* BEGIN Source material *

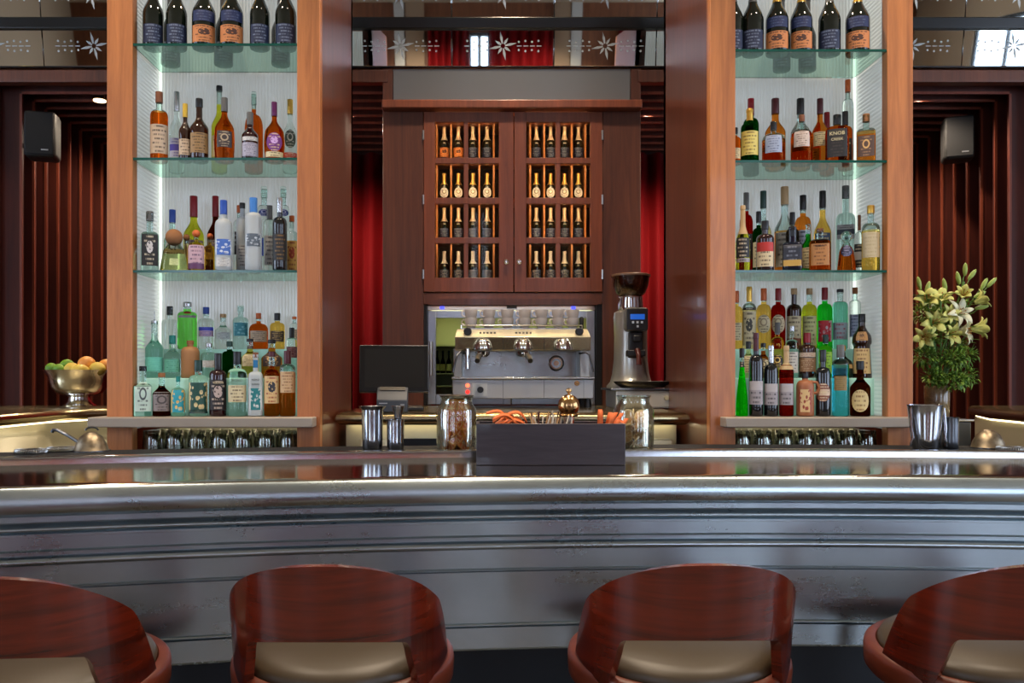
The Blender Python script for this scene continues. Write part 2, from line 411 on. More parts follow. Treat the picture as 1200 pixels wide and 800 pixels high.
# etched mirror tiles above the portal, leaning forward into the room
tilt = math.radians(8)
MIRROR = P('mirror_glass', (214, 220, 218), .02, 1)
FROST = P('etched_frost', (176, 184, 184), .55)
BAR_BLACK = P('black_mirror_rail', (8, 10, 10), .25)
mir = thing('etched_mirror', 'band of etched mirror tiles with frosted stars above the bar', 'mirror', (0, FY-.03, 3.025))
mir.rotation_euler = (tilt, 0, 0)
TW = .545
def star_mb():
    m = MB()
    for k in range(8):
        a = PI/4*k+.2; L = .075 if k % 2 == 0 else .05
        d = Vector((math.cos(a), 0, math.sin(a))); p = Vector((-d.z, 0, d.x))
        m.add([d*.012-p*.004, d*L*.55-p*.007, d*L, d*L*.55+p*.007, d*.012+p*.004], [(0, 1, 2, 3, 4)])
    for sx in (-1, 1):
        for j in range(4):
            x0 = sx*(.075+j*.035)
            m.add([(x0, 0, -.003), (x0+sx*.026, 0, -.002), (x0+sx*.026, 0, .002), (x0, 0, .003)], [(0, 1, 2, 3)])
            for zz in (.026, -.026):
                c = (x0+sx*.01, zz*(1 if j % 2 else .8))
                m.add([(c[0]+.006*math.cos(q*PI/3), 0, c[1]+.006*math.sin(q*PI/3)) for q in range(6)], [tuple(range(6))])
    return m
for row, (z0, z1) in enumerate(((.004, .19), (.25, .46))):
    for i in range(-5, 6):
        cx = .115+i*TW
        t = MB().box(cx-TW/2+.0015, cx+TW/2-.0015, -.006, 0, z0, z1).build('mirror_tile', MIRROR, mir, bevel=.002, seg=1)
        s = star_mb()
        s.v = [(v[0]+cx, -.0068, v[2]+(z0+z1)/2+.01) for v in s.v]
        s.build('etched_star', FROST, t, smooth=0)
MB().box(-2.9, 3.15, -.03, .0, .19, .25).build('black_rail', BAR_BLACK, mir, bevel=.006)
MB().box(-2.9, 3.15, .0, .02, 0, .6).build('backing_board', BAR_BLACK, mir)

# ---------------------------------------------------------------- zinc bar
CX, RAD = .7, 6.9
CYB = 2.207-RAD
def arc_sweep(prof, x0=-2.7, x1=3.3, n=64, closed=False, mi=None):
    """sweep (outward offset, z) along the bar's curve"""
    m = MB(); mi = mi or (lambda j: 0); a0, a1 = math.asin((x0-CX)/RAD), math.asin((x1-CX)/RAD); rows = []
    for i in range(n+1):
        a = a0+(a1-a0)*i/n
        rows.append([(CX+(RAD+o)*math.sin(a), CYB+(RAD+o)*math.cos(a), z) for (o, z) in prof])
    k = 0; C = len(prof)
    for r in rows: m.v += r
    for i in range(n):
        for j in range(C if closed else C-1):
            j2 = (j+1) % C
            m.f.append([i*C+j, (i+1)*C+j, (i+1)*C+j2, i*C+j2]); m.m.append(mi(j))
    if closed:
        m.f.append(list(range(C))); m.m.append(0); m.f.append([n*C+j for j in range(C)][::-1]); m.m.append(0)
    return m
def rnd(pts, seg=5):   # smooth a profile (Catmull-Rom)
    out = []
    for i in range(len(pts)-1):
        p0, p1, p2, p3 = pts[max(i-1, 0)], pts[i], pts[i+1], pts[min(i+2, len(pts)-1)]
        for s in range(seg):
            t = s/seg; out.append(tuple(.5*((2*b)+(-a+c)*t+(2*a-5*b+4*c-d)*t*t+(-a+3*b-3*c+d)*t**3) for a, b, c, d in zip(p0, p1, p2, p3)))
    return out+[pts[-1]]
bar = thing('bar_counter', 'long curved zinc bar with moulded front running across the room', 'bar counter', (0, 0, 0))
top_prof = [(.524, 1.06), (.524, 1.11)] + rnd([(.05, 1.11), (.025, 1.1095), (.010, 1.1065), (0, 1.098), (-.010, 1.080), (-.012, 1.062), (-.006, 1.046), (.006, 1.0375)]) + [(.012, 1.0355), (.05, 1.0355), (.05, 1.06)]
arc_sweep(top_prof, closed=True, n=96, mi=lambda j: 1 if j > 13 else 0).build('zinc_top', [ZTOP, ZINC], bar, smooth=40)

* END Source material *

To be done
Reproduce only the lines from the beginning of the data through the line that contains "0, .6).build('backing_board', BAR_BLACK, mir)", both included, and please drop the pictures.

Exercise answer
The Blender Python script for this scene continues. Write part 2, from line 411 on. More parts follow. Treat the picture as 1200 pixels wide and 800 pixels high.
# etched mirror tiles above the portal, leaning forward into the room
tilt = math.radians(8)
MIRROR = P('mirror_glass', (214, 220, 218), .02, 1)
FROST = P('etched_frost', (176, 184, 184), .55)
BAR_BLACK = P('black_mirror_rail', (8, 10, 10), .25)
mir = thing('etched_mirror', 'band of etched mirror tiles with frosted stars above the bar', 'mirror', (0, FY-.03, 3.025))
mir.rotation_euler = (tilt, 0, 0)
TW = .545
def star_mb():
    m = MB()
    for k in range(8):
        a = PI/4*k+.2; L = .075 if k % 2 == 0 else .05
        d = Vector((math.cos(a), 0, math.sin(a))); p = Vector((-d.z, 0, d.x))
        m.add([d*.012-p*.004, d*L*.55-p*.007, d*L, d*L*.55+p*.007, d*.012+p*.004], [(0, 1, 2, 3, 4)])
    for sx in (-1, 1):
        for j in range(4):
            x0 = sx*(.075+j*.035)
            m.add([(x0, 0, -.003), (x0+sx*.026, 0, -.002), (x0+sx*.026, 0, .002), (x0, 0, .003)], [(0, 1, 2, 3)])
            for zz in (.026, -.026):
                c = (x0+sx*.01, zz*(1 if j % 2 else .8))
                m.add([(c[0]+.006*math.cos(q*PI/3), 0, c[1]+.006*math.sin(q*PI/3)) for q in range(6)], [tuple(range(6))])
    return m
for row, (z0, z1) in enumerate(((.004, .19), (.25, .46))):
    for i in range(-5, 6):
        cx = .115+i*TW
        t = MB().box(cx-TW/2+.0015, cx+TW/2-.0015, -.006, 0, z0, z1).build('mirror_tile', MIRROR, mir, bevel=.002, seg=1)
        s = star_mb()
        s.v = [(v[0]+cx, -.0068, v[2]+(z0+z1)/2+.01) for v in s.v]
        s.build('etched_star', FROST, t, smooth=0)
MB().box(-2.9, 3.15, -.03, .0, .19, .25).build('black_rail', BAR_BLACK, mir, bevel=.006)
MB().box(-2.9, 3.15, .0, .02, 0, .6).build('backing_board', BAR_BLACK, mir)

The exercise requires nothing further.